__Given problem__
Leaving out every picture, retype the lines below from the top through the one that contains "from math import radians, sin, cos, pi, atan2".

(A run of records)
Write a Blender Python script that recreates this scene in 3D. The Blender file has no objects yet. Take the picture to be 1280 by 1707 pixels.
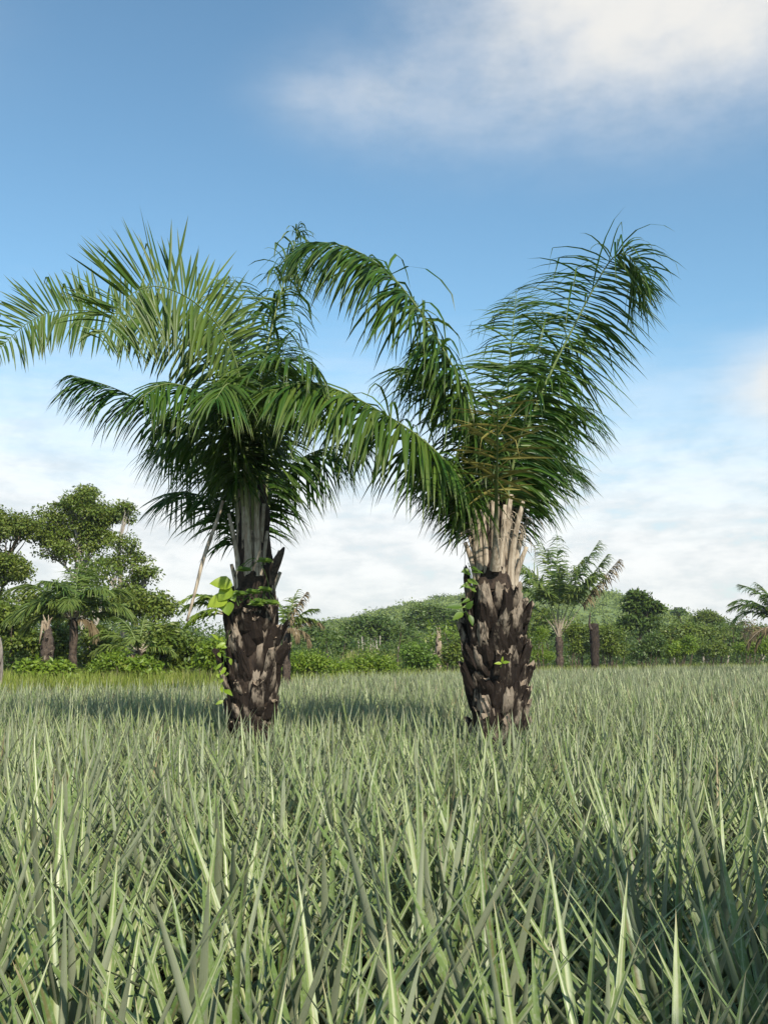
import bpy, math
import numpy as np
from math import radians, sin, cos, pi, atan2

# ------------------------------------------------------------------ camera, sky, sun, exposure
sc = bpy.context.scene
COL = sc.collection
PITCH = radians(7.97); FPX = 1675.0; CX, CY = 640.0, 853.5; CAMZ = 1.7
cam_d = bpy.data.cameras.new('camera'); cam = bpy.data.objects.new('camera', cam_d); COL.objects.link(cam)
cam.location = (0, 0, CAMZ); cam.rotation_euler = (radians(90) + PITCH, 0, 0)
cam_d.sensor_fit = 'VERTICAL'; cam_d.sensor_height = 36.0; cam_d.lens = 36.0 * FPX / 1707.0
cam_d.clip_start = 0.05; cam_d.clip_end = 9000
sc.camera = cam
sc.view_settings.view_transform = 'Standard'; sc.view_settings.look = 'None'
sc.view_settings.exposure = 0.42; sc.view_settings.gamma = 1.0; sc.view_settings.use_curve_mapping = False
sc.cycles.max_bounces = 6; sc.cycles.diffuse_bounces = 3; sc.cycles.glossy_bounces = 2
sc.cycles.transmission_bounces = 4; sc.cycles.transparent_max_bounces = 4; sc.cycles.volume_bounces = 0

SUN_EL = radians(37); SUN_DIR = np.array([0.42, -0.9075, 0.0])          # horizontal direction towards the sun
SUN_VEC = np.array([SUN_DIR[0] * cos(SUN_EL), SUN_DIR[1] * cos(SUN_EL), sin(SUN_EL)])
sun_d = bpy.data.lights.new('sun', 'SUN'); sun = bpy.data.objects.new('sun', sun_d); COL.objects.link(sun)
sun_d.energy = 4.4; sun_d.angle = radians(0.55); sun_d.color = (1.0, 0.94, 0.82)
from mathutils import Vector
sun.rotation_euler = Vector(SUN_VEC).to_track_quat('Z', 'Y').to_euler()
sun.location = tuple(SUN_VEC * 60)


class NT:
    """small helper that writes node trees"""
    def __init__(self, tree):
        self.t = tree; self.n = tree.nodes; self.l = tree.links

    def node(self, typ, ins=None, **attrs):
        nd = self.n.new(typ)
        for k, v in attrs.items():
            setattr(nd, k, v)
        for k, v in (ins or {}).items():
            self.put(nd.inputs[k], v)
        return nd

    def put(self, sock, v):
        if isinstance(v, bpy.types.NodeSocket):
            self.l.new(v, sock)
        else:
            sock.default_value = v

    def m(self, op, a, b=0.0, c=None):
        nd = self.node('ShaderNodeMath', operation=op)
        self.put(nd.inputs[0], a); self.put(nd.inputs[1], b)
        if c is not None: self.put(nd.inputs[2], c)
        return nd.outputs[0]

    def sstep(self, v, a, b):
        nd = self.node('ShaderNodeMapRange', {'Value': v, 'From Min': a, 'From Max': b}, interpolation_type='SMOOTHSTEP')
        return nd.outputs[0]

    def mix(self, f, a, b, mode='MIX'):
        nd = self.node('ShaderNodeMix', data_type='RGBA', blend_type=mode)
        self.put(nd.inputs[0], f)
        for s, v in ((nd.inputs[6], a), (nd.inputs[7], b)):
            self.put(s, v if isinstance(v, bpy.types.NodeSocket) else (*v, 1.0))
        return nd.outputs[2]

    def noise(self, vec, scale, detail=4.0, rough=0.55, out='Fac'):
        nd = self.node('ShaderNodeTexNoise', {'Scale': scale, 'Detail': detail, 'Roughness': rough})
        if vec is not None: self.l.new(vec, nd.inputs['Vector'])
        return nd.outputs[out]


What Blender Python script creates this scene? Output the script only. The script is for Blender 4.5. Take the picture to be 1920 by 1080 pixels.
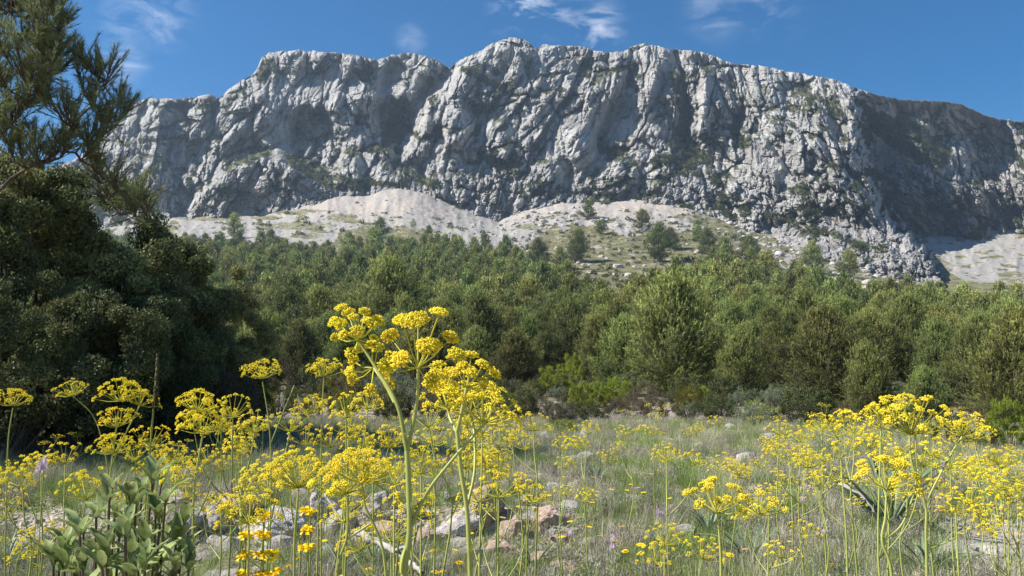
import bpy, math, random
import numpy as np
from mathutils import Vector, Matrix, Euler, noise as mnoise

for o in list(bpy.data.objects):
    bpy.data.objects.remove(o)
S = bpy.context.scene
COL = S.collection
rng = np.random.default_rng(7)
random.seed(7)

# ------------------------------------------------------------ camera
FPX = 1493.0          # focal length in photo pixels (1920 wide)
PITCH = math.atan(160.0 / FPX)
CAMZ = 1.0
cam_d = bpy.data.cameras.new('camera')
cam = bpy.data.objects.new('camera', cam_d)
COL.objects.link(cam)
cam.location = (0, 0, CAMZ)
cam.rotation_euler = (math.pi / 2 + PITCH, 0, 0)
cam_d.sensor_width = 36.0
cam_d.lens = 36.0 * FPX / 1920.0
cam_d.clip_start = 0.05
cam_d.clip_end = 20000
S.camera = cam

# ------------------------------------------------------------ sun and sky
SUN_EL = math.radians(43)
SUN_AZ = math.radians(-90 - 6)      # measured from +Y (view direction) clockwise: -90 is exactly left
sx = math.sin(SUN_AZ) * math.cos(SUN_EL)
sy = math.cos(SUN_AZ) * math.cos(SUN_EL)
sz = math.sin(SUN_EL)
SUNV = Vector((sx, sy, sz))
ld = bpy.data.lights.new('sun', 'SUN')
ld.energy = 5.0
ld.angle = math.radians(0.5)
ld.color = (1.0, 0.94, 0.84)
lo = bpy.data.objects.new('sun', ld)
COL.objects.link(lo)
lo.rotation_euler = SUNV.to_track_quat('Z', 'Y').to_euler()

W = bpy.data.worlds.new('World')
S.world = W
W.use_nodes = True
nt = W.node_tree
for n in list(nt.nodes):
    nt.nodes.remove(n)
def wn(t, **k):
    n = nt.nodes.new(t)
    for a, b in k.items():
        setattr(n, a, b)
    return n
wo = wn('ShaderNodeOutputWorld')
bg = wn('ShaderNodeBackground')
bg.inputs['Strength'].default_value = 0.105
sky = wn('ShaderNodeTexSky', sky_type='NISHITA')
sky.sun_disc = False
sky.sun_elevation = SUN_EL
sky.sun_rotation = SUN_AZ
sky.altitude = 900
sky.air_density = 1.0
sky.dust_density = 0.35
sky.ozone_density = 2.6
tcw = wn('ShaderNodeTexCoord')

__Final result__
Write a Blender Python script that recreates this scene in 3D. The Blender file has no objects yet. Take the picture to be 1280 by 1707 pixels.
import bpy, math
import numpy as np
from math import radians, sin, cos, pi, atan2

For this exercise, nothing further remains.